Friday, 10 October 2008

Wednesday, October 1/2008

Breakfast and we're off.  This is our easy day, so we've slotted in a visit with Libby Toop, a fourth cousin I've never met, and her husband Ron.  Through the Perth area villages, so mellow after the raw angularity of the west, and past farmland nearly to the village of Toledo, where the Toops live in a house that has been in Ron's family for a hundred and sixty years.  It's opposite a cemetery where his ancestors have resided for even longer.  A lovely meeting in a room full of books.  Libby does have Manning ancestry, though it's back a bit, but even better she has years worth of knowledge of the Loyalists families that travelled with them through New York, Vermont, and Quebec, as well as southern Ontario.  We have to tear ourselves away at noon because it's still more than six hours drive to St Etienne, north of Trois Rivieres.

We take the Queensway through Ottawa but miss the trans Canada exit.  Must be poorly labelled, as we've done it before, though not recently enough to remember the mistake in time.  But we decide to go with it and take the older route along the Ottawa River, lovely and no longer, but not four lane.  Cross the river at Hawksbury and Don's directions work well, so we follow the north shore of the St.
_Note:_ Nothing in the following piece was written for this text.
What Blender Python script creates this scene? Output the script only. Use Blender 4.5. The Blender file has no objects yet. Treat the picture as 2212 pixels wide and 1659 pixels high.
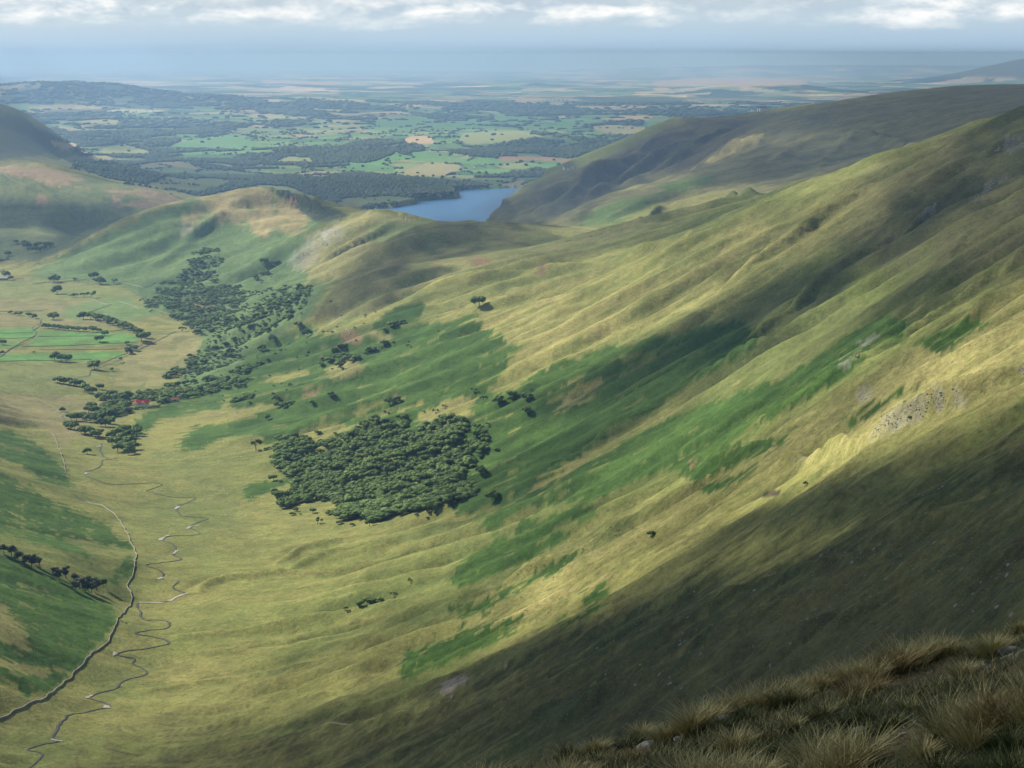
import bpy, math, random
import numpy as np
from mathutils import Vector, Euler

# ---------------------------------------------------------------- camera, world, sun, exposure
C = bpy.context.scene.collection
SC = bpy.context.scene
FPX, V0 = 4460.0, 829.5                       # focal length and centre row, in pixels of a 2212 x 1659 frame
CAMZ = 780.0
PITCH = math.atan((829.5 - 120.0) / FPX)
cam_d = bpy.data.cameras.new('camera')
cam = bpy.data.objects.new('camera', cam_d); C.objects.link(cam)
cam.location = (0, 0, CAMZ); cam.rotation_euler = (math.pi/2 - PITCH, 0, 0)
cam_d.sensor_width = 36.0; cam_d.lens = 36.0 * FPX / 2212.0
cam_d.clip_start = 0.5; cam_d.clip_end = 400000.0
SC.camera = cam

SUN_EL, SUN_AZ = math.radians(36), math.radians(53)      # azimuth: degrees to the left of the view direction
to_sun = Vector((-math.sin(SUN_AZ)*math.cos(SUN_EL), math.cos(SUN_AZ)*math.cos(SUN_EL), math.sin(SUN_EL)))
sd = bpy.data.lights.new('sun', 'SUN'); sd.energy = 5.0; sd.angle = math.radians(0.5); sd.color = (1.0, 0.94, 0.80)
sun = bpy.data.objects.new('sun', sd); C.objects.link(sun)
sun.rotation_euler = to_sun.to_track_quat('Z', 'Y').to_euler()

SC.view_settings.view_transform = 'Standard'; SC.view_settings.look = 'None'
SC.view_settings.exposure = 0.92; SC.view_settings.gamma = 1.0
SC.render.engine = 'CYCLES'
try:
    SC.cycles.use_denoising = True
    SC.cycles.volume_bounces = 3
    SC.cycles.max_bounces = 6; SC.cycles.diffuse_bounces = 2; SC.cycles.transparent_max_bounces = 12
except Exception: pass

class NT:
    """tiny node-tree helper"""
    def __init__(s, tree): s.t = tree; s.n = tree.nodes; s.l = tree.links
    def new(s, kind, **kw):
        nd = s.n.new(kind)
        for k, v in kw.items():
            if k.startswith('i_'):
                key = k[2:]; key = int(key) if key.isdigit() else key.replace('_', ' ')
                nd.inputs[key].default_value = v
            else: setattr(nd, k, v)
        return nd
    def link(s, a, b): s.l.new(a, b)
    def math(s, op, a, b=None, c=None, clamp=False):
        m = s.new('ShaderNodeMath', operation=op); m.use_clamp = clamp
        for i, x in enumerate((a, b, c)):
            if x is None: continue
            if isinstance(x, (int, float)): m.inputs[i].default_value = x
            else: s.link(x, m.inputs[i])
        return m.outputs[0]
    def ramp(s, fac, stops, interp='LINEAR'):
        r = s.new('ShaderNodeValToRGB'); r.color_ramp.interpolation = interp
        e = r.color_ramp.elements
        while len(e) > 1: e.remove(e[0])
        e[0].position = stops[0][0]; e[0].color = (*stops[0][1], 1)
        for p, c in stops[1:]:
            q = e.new(p); q.color = (*c, 1)
        s.link(fac, r.inputs[0]); return r.outputs[0]
    def mix(s, fac, a, b, mode='MIX'):
        m = s.new('ShaderNodeMix', data_type='RGBA', blend_type=mode)
        for x, k in ((fac, 0), (a, 6), (b, 7)):
            if isinstance(x, (int, float)): m.inputs[k].default_value = x
            elif isinstance(x, tuple): m.inputs[k].default_value = (*x, 1)
            else: s.link(x, m.inputs[k])
        return m.outputs[2]

def build_world():
    w = bpy.data.worlds.new('World'); SC.world = w; w.use_nodes = True
    T = NT(w.node_tree); T.n.clear()
    out = T.new('ShaderNodeOutputWorld'); bg = T.new('ShaderNodeBackground')
    sky = T.new('ShaderNodeTexSky', sky_type='NISHITA', sun_disc=False)
    sky.sun_elevation = SUN_EL; sky.sun_rotation = -SUN_AZ
    sky.altitude = 700; sky.air_density = 1.0; sky.dust_density = 0.6; sky.ozone_density = 1.5
    tc = T.new('ShaderNodeTexCoord'); sep = T.new('ShaderNodeSeparateXYZ'); T.link(tc.outputs['Generated'], sep.inputs[0])
    hy = T.math('SQRT', T.math('ADD', T.math('MULTIPLY', sep.outputs[0], sep.outputs[0]), T.math('MULTIPLY', sep.outputs[1], sep.outputs[1])))
    el = T.math('DIVIDE', sep.outputs[2], hy)                      # tangent of the elevation
    az = T.math('ARCTAN2', sep.outputs[0], sep.outputs[1])
    comb = T.new('ShaderNodeCombineXYZ')
    T.link(T.math('MULTIPLY', az, 17.0), comb.inputs[0]); T.link(T.math('MULTIPLY', el, 46.0), comb.inputs[1])
    def nz(off, sc, det, rough, z):
        ad = T.new('ShaderNodeVectorMath', operation='ADD'); T.link(comb.outputs[0], ad.inputs[0]); ad.inputs[1].default_value = (*off, z)
        n = T.new('ShaderNodeTexNoise', i_Scale=sc, i_Detail=det, i_Roughness=rough, i_Distortion=0.15); T.link(ad.outputs[0], n.inputs['Vector'])
        return n.outputs[0]
    big = nz((0, 0), 0.55, 3.0, 0.5, 4.0)
    p0 = nz((0, 0), 1.5, 9.0, 0.58, 1.0); p1 = nz((-0.10, 0.16), 1.5, 9.0, 0.58, 1.0)
    puff = T.math('ADD', T.math('MULTIPLY', p0, 0.62), T.math('MULTIPLY', big, 0.55))
    relief = T.math('SUBTRACT', p0, p1)
    comb2 = T.new('ShaderNodeCombineXYZ')
    T.link(T.math('MULTIPLY', az, 9.0), comb2.inputs[0]); T.link(T.math('MULTIPLY', el, 130.0), comb2.inputs[1]); comb2.inputs[2].default_value = 7.3
    n2 = T.new('ShaderNodeTexNoise', i_Scale=0.9, i_Detail=7.0, i_Roughness=0.55); T.link(comb2.outputs[0], n2.inputs['Vector'])
    # cloud cover grows with elevation: pale clear band over the horizon, then heaped cloud, then grey bases
    lift = T.math('MULTIPLY_ADD', el, 36.0, -0.60)
    lift = T.math('MINIMUM', lift, 0.22)
    cover = T.math('ADD', puff, lift)
    cmask = T.ramp(cover, [(0.44, (0, 0, 0)), (0.58, (0.45, 0.45, 0.45)), (0.76, (1, 1, 1))], 'EASE')
    lf = T.math('ADD', T.math('MULTIPLY_ADD', relief, 3.4, 0.48), T.math('MULTIPLY_ADD', big, 1.5, -0.75))
    lit = T.ramp(lf, [(0.12, (4.3, 5.2, 6.1)), (0.45, (6.0, 6.7, 7.2)), (0.75, (8.3, 8.4, 8.3)), (1.0, (9.6, 9.5, 9.2))])
    base_f = T.math('MULTIPLY_ADD', el, 80.0, -1.75)
    base_f = T.math('ADD', base_f, T.math('MULTIPLY_ADD', n2.outputs[0], 2.0, -1.0), clamp=True)
    ccol = T.mix(base_f, lit, (4.9, 5.5, 5.9))
    # haze band on the horizon
    hz = T.math('SUBTRACT', 1.0, T.math('MULTIPLY', el, 9.0), clamp=True)
    hz = T.math('MULTIPLY', hz, hz)
    hz = T.math('MULTIPLY', hz, 0.97)
    lay = T.mix(T.math('MULTIPLY_ADD', n2.outputs[0], 1.6, -0.45, clamp=True), (3.2, 4.9, 6.8), (3.5, 5.15, 7.0))
    skyc = T.mix(hz, sky.outputs[0], lay)
    # overall cloud on the unseen dome: half covered
    n3 = T.new('ShaderNodeTexNoise', i_Scale=3.0, i_Detail=6.0, i_Roughness=0.55); T.link(tc.outputs['Generated'], n3.inputs['Vector'])
    up = T.math('MULTIPLY', T.math('SUBTRACT', el, 0.06), 8.0, clamp=True)
    domec = T.math('MULTIPLY_ADD', n3.outputs[0], 5.0, -2.3, clamp=True)
    low = T.mix(up, cmask, domec)
    low2 = T.math('MULTIPLY', low, 0.92)
    colr = T.mix(low2, skyc, T.mix(up, ccol, (5.0, 5.2, 5.4)))
    T.link(colr, bg.inputs[0]); bg.inputs[1].default_value = 0.065
    T.link(bg.outputs[0], out.inputs[0])
build_world()

# ---------------------------------------------------------------- numeric helpers
def hash2(ix, iy, seed):
    h = (ix.astype(np.int64) * 374761393 + iy.astype(np.int64) * 668265263 + seed * 1442695041) & 0xffffffff
    h = ((h ^ (h >> 13)) * 1274126177) & 0xffffffff
    h = h ^ (h >> 16)
    return (h & 0xffffff).astype(np.float32) / np.float32(0xffffff)
def vnoise(x, y, seed=0):
    x = np.asarray(x, dtype=np.float64); y = np.asarray(y, dtype=np.float64)
    ix = np.floor(x); iy = np.floor(y)
    fx = (x - ix).astype(np.float32); fy = (y - iy).astype(np.float32)
    fx = fx*fx*fx*(fx*(fx*6-15)+10); fy = fy*fy*fy*(fy*(fy*6-15)+10)
    ix = ix.astype(np.int64); iy = iy.astype(np.int64)
    a = hash2(ix, iy, seed); b = hash2(ix+1, iy, seed); c = hash2(ix, iy+1, seed); d = hash2(ix+1, iy+1, seed)
    return (a*(1-fx)+b*fx)*(1-fy) + (c*(1-fx)+d*fx)*fy
def fbm(x, y, seed=0, octv=4, gain=0.5):
    s = 0; a = 1.0; t = 0
    for k in range(octv):
        s = s + a*vnoise(x*2**k + 17.3*k, y*2**k + 9.1*k, seed+k); t += a; a *= gain
    return s/t
def sstep(a, b, x):
    t = np.clip((x-a)/(b-a), 0, 1); return t*t*(3-2*t)
CP, SP = math.cos(PITCH), math.sin(PITCH)
def ray(u, v):
    """pixel of the 2212 frame -> (x per metre of y, z per metre of y)"""
    a = (np.asarray(u, float)-1106.0)/FPX; b = (V0-np.asarray(v, float))/FPX
    dy = CP + b*SP
    return a/dy, (-SP + b*CP)/dy
def project(x, y, z):
    h = z - CAMZ
    f = y*CP - h*SP; up = y*SP + h*CP
    f = np.maximum(f, 0.01)
    return 1106.0 + FPX*x/f, V0 - FPX*up/f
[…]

Lawrence to Trois Rivieres and take the Shawinigan route north to St Etienne.  It's a far better highway than it deserves to be, the Shawinigan route, not long but a royal road north to former Prime Minister Chretien's old seat.

Dinner with Don and Patty and a sampling of the local beers.  And the treat of the French language  pre-election leadership debate from a Quebec vantage point.  Dion and Duceppe are at home in the language, of course, but the French of the others is surprisingly good - surprisingly to me at least.  There's a fairly comfortable feeling to the round table format.  Less comfortable for Harper, perhaps, but then I have an admitted bias.